Down home, at the edge of the Mark Twain National Forest, we had towers where forest rangers watched for fires. Seriously. Someone sat in the hut at the top, sweeping the area through binoculars. If they spotted something, they used their shortwave radio to alert others.

Very few fire towers in the Ozark Mountains are manned any more. I suppose satellite technology replaced a guy with binoculars. But nothing will ever replace the thrill of sitting at the top of those stairs, late at night as a storm rolled in. About now you may be thinking that it's not terribly smart to sit at the top of a metal structure on the highest point in the county as a storm rolls in.

You're right: It wasn't smart. But it's one of the enduring memories of my teenage years. As soon as I got a driver's license and found a good excuse to get away from the house for an hour or so, I started going to this tower and the one on Dogwood Mountain to think. (Very colorful life I lived, at the base of Dogwood Mountain, near Cowskin Creek. Romance wasn't far away. Neither was Diggins. Those are real names of real places.)

When we drove through Squires this weekend, my brother mentioned that he and his friends used to go to the tower to drink. He was surprised to find I'd never done the same. But I never went to the towers with anyone else—check that. I only went to the tower with someone else one time, and there was no drinking involved. Ever. For me, the towers were for thinking, for seeing the world from a different perspective, imagining the sparkling future waiting for me on the other side of those hills.

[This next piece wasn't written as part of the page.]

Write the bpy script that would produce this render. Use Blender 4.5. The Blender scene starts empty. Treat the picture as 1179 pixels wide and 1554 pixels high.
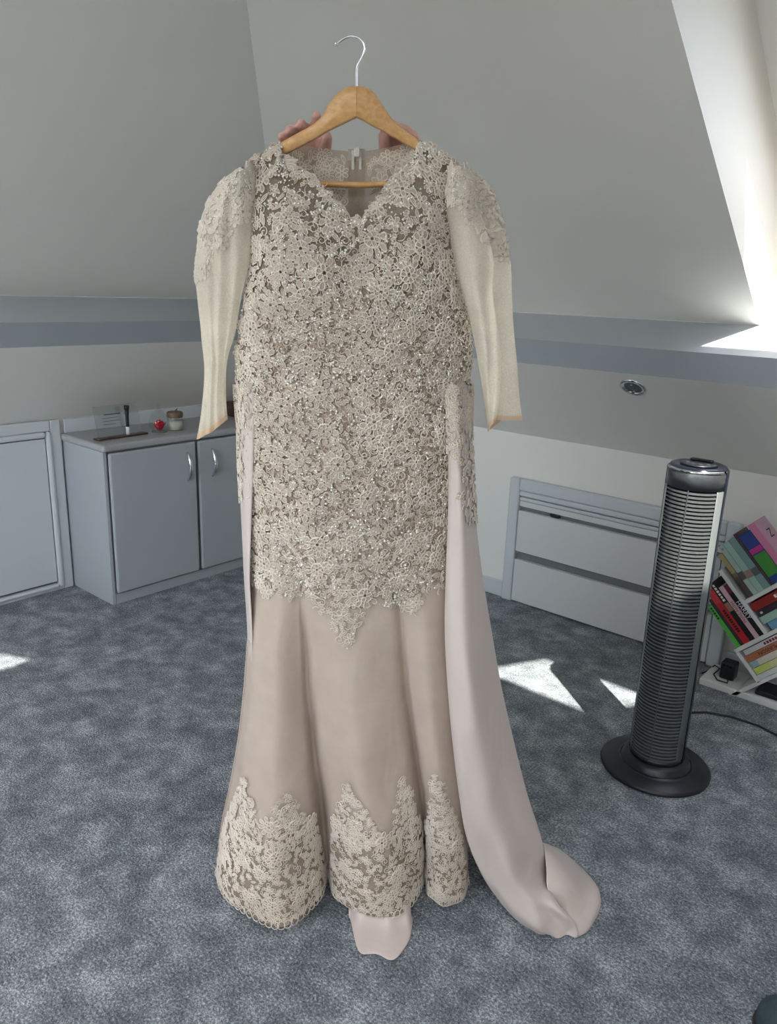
import bpy, math, random
import numpy as np
from mathutils import Vector, Matrix
random.seed(7)
rng = np.random.default_rng(11)
scene = bpy.context.scene
COL = scene.collection

# ------------------------------------------------------------------ frames
# Room frame (world): corner of the two low walls at the origin, right-hand wall on Y=0,
# left-hand wall on X=0, the room lies at X>0, Y<0.   View frame: x right, y away from the
# photographer, z up, photographer standing at x=y=0.
ANG = math.radians(40.5)
CAMX, CAMY, CAMZ = 3.2316, -2.8977, 1.35
F_PX = 1180.0
PITCH, ROLL = math.radians(16.1), math.radians(1.98)
ca, sa = math.cos(ANG), math.sin(ANG)
def to_room(P):
    P = np.asarray(P, float)
    return np.stack([CAMX + P[..., 0]*ca - P[..., 1]*sa, CAMY + P[..., 0]*sa + P[..., 1]*ca, P[..., 2]], -1)
cp, sp, cr, sr = math.cos(PITCH), math.sin(PITCH), math.cos(ROLL), math.sin(ROLL)
_r = np.array([1, 0, 0.]); _u = np.array([0, sp, cp]); FW = np.array([0, cp, -sp])
RT = cr*_r + sr*_u; UP = -sr*_r + cr*_u
CV = np.array([0, 0, CAMZ])

# ------------------------------------------------------------------ camera
cam = bpy.data.cameras.new('camera'); camo = bpy.data.objects.new('camera', cam); COL.objects.link(camo)
cam.sensor_fit = 'HORIZONTAL'; cam.sensor_width = 36.0; cam.lens = 36.0*F_PX/1179.0
cam.clip_start = 0.02
def vr(v): return Vector((v[0]*ca - v[1]*sa, v[0]*sa + v[1]*ca, v[2]))
mr, mu, mf = vr(RT), vr(UP), vr(FW)
camo.matrix_world = Matrix(((mr.x, mu.x, -mf.x, CAMX), (mr.y, mu.y, -mf.y, CAMY), (mr.z, mu.z, -mf.z, CAMZ), (0, 0, 0, 1)))
scene.camera = camo

# ------------------------------------------------------------------ world, sun, exposure
SUN_DIR = Vector((-0.788, 0.615, -1.5)).normalized()      # the way the light travels
w = bpy.data.worlds.new('sky'); scene.world = w; w.use_nodes = True
wn = w.node_tree.nodes; wl = w.node_tree.links; wn.clear()
wo = wn.new('ShaderNodeOutputWorld'); wb = wn.new('ShaderNodeBackground'); ws = wn.new('ShaderNodeTexSky')
ws.sky_type = 'NISHITA'; ws.sun_disc = False
ws.sun_elevation = math.asin(-SUN_DIR.z); ws.sun_rotation = math.atan2(-SUN_DIR.x, -SUN_DIR.y)
ws.air_density = 1.0; ws.dust_density = 1.5; ws.ozone_density = 1.0
wb.inputs['Strength'].default_value = 0.33
wh = wn.new('ShaderNodeHueSaturation'); wh.inputs['Saturation'].default_value = .38
wl.new(ws.outputs[0], wh.inputs['Color']); wl.new(wh.outputs[0], wb.inputs[0]); wl.new(wb.outputs[0], wo.inputs[0])
sd = bpy.data.lights.new('sun', 'SUN'); sd.energy = 5.5; sd.angle = math.radians(0.6); sd.color = (1, 0.955, 0.87)
so = bpy.data.objects.new('sun', sd); COL.objects.link(so)
so.rotation_euler = SUN_DIR.to_track_quat('-Z', 'Y').to_euler(); so.location = (4, -4, 6)
vs = scene.view_settings
vs.view_transform = 'Standard'; vs.look = 'None'; vs.gamma = 1.0; vs.use_curve_mapping = False
vs.exposure = 2.3

# ------------------------------------------------------------------ materials
def lin(c): return tuple(((x/255)/12.92 if x/255 <= .04045 else ((x/255+.055)/1.055)**2.4) for x in c)
MATS = {}
def mat(name, rgb, rough=.5, metal=0, noise=0, nscale=20, bump=0, bscale=60, spec=None, sheen=0, coat=0, sub=None):
    m = bpy.data.materials.new(name); m.use_nodes = True
    nt = m.node_tree; b = nt.nodes['Principled BSDF']
    c = lin(rgb) + (1,)
    b.inputs['Base Color'].default_value = c; b.inputs['Roughness'].default_value = rough
    b.inputs['Metallic'].default_value = metal
    if spec is not None: b.inputs['Specular IOR Level'].default_value = spec
    if sheen: b.inputs['Sheen Weight'].default_value = sheen; b.inputs['Sheen Roughness'].default_value = .4
    if coat: b.inputs['Coat Weight'].default_value = coat; b.inputs['Coat Roughness'].default_value = .1
    tc = nt.nodes.new('ShaderNodeTexCoord')
    if noise:
        n = nt.nodes.new('ShaderNodeTexNoise'); n.inputs['Scale'].default_value = nscale; n.inputs['Detail'].default_value = 4
        r = nt.nodes.new('ShaderNodeValToRGB')
        r.color_ramp.elements[0].position = .3; r.color_ramp.elements[1].position = .7
        r.color_ramp.elements[0].color = tuple(x*(1-noise) for x in c[:3])+(1,)
        r.color_ramp.elements[1].color = tuple(min(1, x*(1+noise)) for x in c[:3])+(1,)
        nt.links.new(tc.outputs['Object'], n.inputs['Vector']); nt.links.new(n.outputs['Fac'], r.inputs['Fac'])
        nt.links.new(r.outputs[0], b.inputs['Base Color'])
    if bump:
        n2 = nt.nodes.new('ShaderNodeTexNoise'); n2.inputs['Scale'].default_value = bscale; n2.inputs['Detail'].default_value = 5
        bp = nt.nodes.new('ShaderNodeBump'); bp.inputs['Strength'].default_value = bump; bp.inputs['Distance'].default_value = .01
        nt.links.new(tc.outputs['Object'], n2.inputs['Vector']); nt.links.new(n2.outputs['Fac'], bp.inputs['Height'])
        nt.links.new(bp.outputs[0], b.inputs['Normal'])
    MATS[name] = m
    return m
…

Squires Tower is chained off and posted with No Trespassing signs these days. Too bad. I would have liked to see the world from up there, just one more time.

2 comments:

Anonymous said...

What a trip through the corridors of memory this little trip was for you.

I wonder if the world would look a lot different now, had you been able to climb it this time.

Carrie Wilson Link said...

Love that last line. Bet the world, and everything else from there,looks different now.